Dans le « laboratoire de l'homme nouveau », ils s'attendent à apprendre du réveil des masses et du modèle démocratique chinois. À la place, ils découvrent la pauvreté des Chinois et le vert des rizières, la surveillance constante, la soif de camaraderie mêlée à l'isolement dans une société collective. Dans ce récit où se croisent la fraîcheur de notes prises sur le vif et le regard rétrospectif de l'historienne, les rencontres, les paysages et les questions se succèdent au son des chants révolutionnaires et de l'opéra chinois.

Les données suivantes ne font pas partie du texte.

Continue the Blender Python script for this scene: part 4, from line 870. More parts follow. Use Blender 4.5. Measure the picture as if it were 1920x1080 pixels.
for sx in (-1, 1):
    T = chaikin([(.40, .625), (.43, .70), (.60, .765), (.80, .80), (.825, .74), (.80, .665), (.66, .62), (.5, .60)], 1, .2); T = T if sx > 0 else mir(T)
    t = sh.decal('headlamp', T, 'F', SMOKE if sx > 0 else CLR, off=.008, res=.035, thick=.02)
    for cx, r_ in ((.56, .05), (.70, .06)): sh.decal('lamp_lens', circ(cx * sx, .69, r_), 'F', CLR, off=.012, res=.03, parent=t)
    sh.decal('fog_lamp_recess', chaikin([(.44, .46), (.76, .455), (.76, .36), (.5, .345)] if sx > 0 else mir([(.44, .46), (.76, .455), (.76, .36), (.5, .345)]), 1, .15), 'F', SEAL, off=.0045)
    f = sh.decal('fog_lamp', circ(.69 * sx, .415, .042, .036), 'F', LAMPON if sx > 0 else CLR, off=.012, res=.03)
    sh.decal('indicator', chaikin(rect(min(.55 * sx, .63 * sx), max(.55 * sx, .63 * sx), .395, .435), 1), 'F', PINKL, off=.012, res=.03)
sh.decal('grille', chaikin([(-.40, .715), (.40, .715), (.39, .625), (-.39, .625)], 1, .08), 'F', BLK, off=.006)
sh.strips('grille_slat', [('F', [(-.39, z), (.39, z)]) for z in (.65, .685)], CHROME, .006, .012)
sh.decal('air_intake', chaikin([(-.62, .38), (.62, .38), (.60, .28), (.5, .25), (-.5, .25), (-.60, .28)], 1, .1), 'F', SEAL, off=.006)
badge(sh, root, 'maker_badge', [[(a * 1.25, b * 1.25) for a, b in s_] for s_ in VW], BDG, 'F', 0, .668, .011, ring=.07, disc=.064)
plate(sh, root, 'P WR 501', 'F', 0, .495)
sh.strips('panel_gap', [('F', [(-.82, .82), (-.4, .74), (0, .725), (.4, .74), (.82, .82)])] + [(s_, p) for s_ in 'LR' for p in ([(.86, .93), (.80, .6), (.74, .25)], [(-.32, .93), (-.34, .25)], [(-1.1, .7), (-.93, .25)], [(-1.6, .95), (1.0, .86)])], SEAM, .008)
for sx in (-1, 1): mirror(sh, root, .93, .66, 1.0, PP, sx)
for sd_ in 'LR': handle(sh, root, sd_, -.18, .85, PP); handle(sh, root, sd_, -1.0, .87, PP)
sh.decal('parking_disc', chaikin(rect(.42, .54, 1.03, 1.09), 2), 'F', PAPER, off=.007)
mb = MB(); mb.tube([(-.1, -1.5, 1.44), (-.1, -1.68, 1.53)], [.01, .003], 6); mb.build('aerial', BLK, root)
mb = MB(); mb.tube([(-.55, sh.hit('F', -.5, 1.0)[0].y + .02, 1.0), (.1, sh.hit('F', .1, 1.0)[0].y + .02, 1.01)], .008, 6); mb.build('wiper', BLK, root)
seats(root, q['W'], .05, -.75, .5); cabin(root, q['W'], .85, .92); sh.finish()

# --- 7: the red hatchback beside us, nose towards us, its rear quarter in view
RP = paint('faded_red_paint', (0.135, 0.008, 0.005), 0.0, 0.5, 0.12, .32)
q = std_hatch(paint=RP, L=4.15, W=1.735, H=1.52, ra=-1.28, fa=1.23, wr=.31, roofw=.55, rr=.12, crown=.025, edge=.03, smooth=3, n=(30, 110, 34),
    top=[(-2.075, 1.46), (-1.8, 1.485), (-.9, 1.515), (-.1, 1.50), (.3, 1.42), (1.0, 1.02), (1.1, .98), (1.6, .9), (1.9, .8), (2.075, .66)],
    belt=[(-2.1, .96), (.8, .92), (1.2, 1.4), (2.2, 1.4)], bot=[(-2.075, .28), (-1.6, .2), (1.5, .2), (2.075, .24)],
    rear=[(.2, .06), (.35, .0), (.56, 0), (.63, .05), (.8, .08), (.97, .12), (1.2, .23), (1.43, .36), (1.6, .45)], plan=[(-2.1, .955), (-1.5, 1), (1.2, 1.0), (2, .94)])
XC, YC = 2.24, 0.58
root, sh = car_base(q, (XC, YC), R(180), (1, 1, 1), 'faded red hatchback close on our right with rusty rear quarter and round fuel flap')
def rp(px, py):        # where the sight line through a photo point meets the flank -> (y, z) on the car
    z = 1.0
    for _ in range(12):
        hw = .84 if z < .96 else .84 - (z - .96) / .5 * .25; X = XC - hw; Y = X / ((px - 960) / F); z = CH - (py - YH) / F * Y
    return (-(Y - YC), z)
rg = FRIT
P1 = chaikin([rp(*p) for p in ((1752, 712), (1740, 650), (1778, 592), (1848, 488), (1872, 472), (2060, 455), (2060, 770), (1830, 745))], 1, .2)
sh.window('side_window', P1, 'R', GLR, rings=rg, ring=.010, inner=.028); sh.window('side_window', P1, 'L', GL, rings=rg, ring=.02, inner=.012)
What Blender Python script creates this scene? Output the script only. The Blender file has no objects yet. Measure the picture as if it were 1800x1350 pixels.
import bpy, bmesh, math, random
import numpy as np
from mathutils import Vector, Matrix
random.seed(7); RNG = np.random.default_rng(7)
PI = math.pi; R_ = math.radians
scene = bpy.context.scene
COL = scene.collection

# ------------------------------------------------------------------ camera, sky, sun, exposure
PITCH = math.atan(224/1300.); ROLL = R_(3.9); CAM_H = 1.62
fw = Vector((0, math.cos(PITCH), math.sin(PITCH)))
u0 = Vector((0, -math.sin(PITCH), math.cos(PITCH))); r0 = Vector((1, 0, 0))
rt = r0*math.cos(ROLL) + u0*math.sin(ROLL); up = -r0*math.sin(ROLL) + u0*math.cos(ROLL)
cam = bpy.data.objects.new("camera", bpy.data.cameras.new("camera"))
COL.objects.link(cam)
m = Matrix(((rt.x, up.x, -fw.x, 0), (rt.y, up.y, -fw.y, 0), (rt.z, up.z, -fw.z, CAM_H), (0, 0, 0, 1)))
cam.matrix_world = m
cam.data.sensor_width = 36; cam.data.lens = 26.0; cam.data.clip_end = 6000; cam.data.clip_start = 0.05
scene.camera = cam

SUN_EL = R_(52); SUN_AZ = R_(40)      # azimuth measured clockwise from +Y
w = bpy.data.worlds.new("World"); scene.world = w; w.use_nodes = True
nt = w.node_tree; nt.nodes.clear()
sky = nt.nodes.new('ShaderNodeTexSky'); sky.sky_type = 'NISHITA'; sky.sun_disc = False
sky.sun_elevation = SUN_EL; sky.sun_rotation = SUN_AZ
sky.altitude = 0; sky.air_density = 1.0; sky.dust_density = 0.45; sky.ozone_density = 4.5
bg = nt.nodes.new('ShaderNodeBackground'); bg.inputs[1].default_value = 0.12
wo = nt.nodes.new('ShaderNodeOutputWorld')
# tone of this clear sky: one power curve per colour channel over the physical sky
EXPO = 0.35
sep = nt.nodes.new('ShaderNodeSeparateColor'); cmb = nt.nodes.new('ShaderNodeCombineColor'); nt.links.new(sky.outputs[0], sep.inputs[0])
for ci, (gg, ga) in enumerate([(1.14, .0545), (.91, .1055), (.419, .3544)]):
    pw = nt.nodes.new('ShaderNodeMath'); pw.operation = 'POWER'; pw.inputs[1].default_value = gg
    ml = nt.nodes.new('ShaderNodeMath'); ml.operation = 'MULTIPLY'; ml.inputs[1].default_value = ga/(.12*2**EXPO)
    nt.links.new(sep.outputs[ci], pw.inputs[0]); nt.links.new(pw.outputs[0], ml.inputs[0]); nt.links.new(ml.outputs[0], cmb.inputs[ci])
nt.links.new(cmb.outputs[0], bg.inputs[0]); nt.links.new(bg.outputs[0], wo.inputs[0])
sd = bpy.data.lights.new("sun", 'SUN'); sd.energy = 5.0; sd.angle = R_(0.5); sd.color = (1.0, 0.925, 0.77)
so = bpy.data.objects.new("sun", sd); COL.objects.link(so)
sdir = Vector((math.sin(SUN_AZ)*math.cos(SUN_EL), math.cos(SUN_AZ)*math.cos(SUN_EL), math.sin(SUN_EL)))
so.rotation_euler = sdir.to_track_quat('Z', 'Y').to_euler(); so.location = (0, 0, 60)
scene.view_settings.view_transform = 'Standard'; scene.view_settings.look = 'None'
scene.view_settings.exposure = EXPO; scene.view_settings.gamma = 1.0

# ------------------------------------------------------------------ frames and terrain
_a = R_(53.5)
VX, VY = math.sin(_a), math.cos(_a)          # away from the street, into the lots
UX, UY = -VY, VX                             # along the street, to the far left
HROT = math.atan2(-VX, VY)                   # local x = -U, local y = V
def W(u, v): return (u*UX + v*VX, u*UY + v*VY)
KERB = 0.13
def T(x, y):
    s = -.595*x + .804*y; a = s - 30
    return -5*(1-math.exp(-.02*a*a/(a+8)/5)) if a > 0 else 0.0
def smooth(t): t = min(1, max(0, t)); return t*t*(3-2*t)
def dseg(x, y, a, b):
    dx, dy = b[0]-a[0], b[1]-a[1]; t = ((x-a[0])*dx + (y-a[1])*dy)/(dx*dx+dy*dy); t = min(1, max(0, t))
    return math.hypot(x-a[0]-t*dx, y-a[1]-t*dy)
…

Devant « l'impossibilité de saisir autre chose que la surface de la société chinoise », quel sens donner à ce qui est vécu ? De ces années chinoises se dégage une « passion douloureuse, passion louche, passion déchirante » pour un pays, une époque et des idéaux.
Un témoignage limité
Les témoignages des occidentaux présents en Chine à cette époque sont limités. En effet il leur étaient impossible en dehors du contexte officiel, d'avoir des relations avec des chinois. Difficile de se lier d'amitié et encore plus d'être reçu dans une famille. Il en est toute autre chose de Jean Tuan, fils d'immigré chinois installé en France dès 1929. L'excellent « Un siècle chinois » (Edition C.L.C), qui sortira au printemps 2021, nous plonge dans l'histoire de la communauté chinoise vivant en France dans la seconde moitié du XXème siècle. Et surtout, l'auteur nous rapporte son incroyable séjour à Pékin durant l'été 1967 alors que le pays est plongé en pleine révolution culturelle. Séjour vécu au plus près des chinois, en vivant avec eux. Il sera même « garde rouge honorifique », certainement un des rares occidentaux à l'avoir été… Ensuite Jean Tuan nous fait vivre la spectaculaire évolution du pays de 1980 à 2000 dont il a été un témoin privilégié grâce encore une fois à ses origines. Marie Holzman, sinologue de renom, a préfacé cet ouvrage, reconnaissant son caractère unique.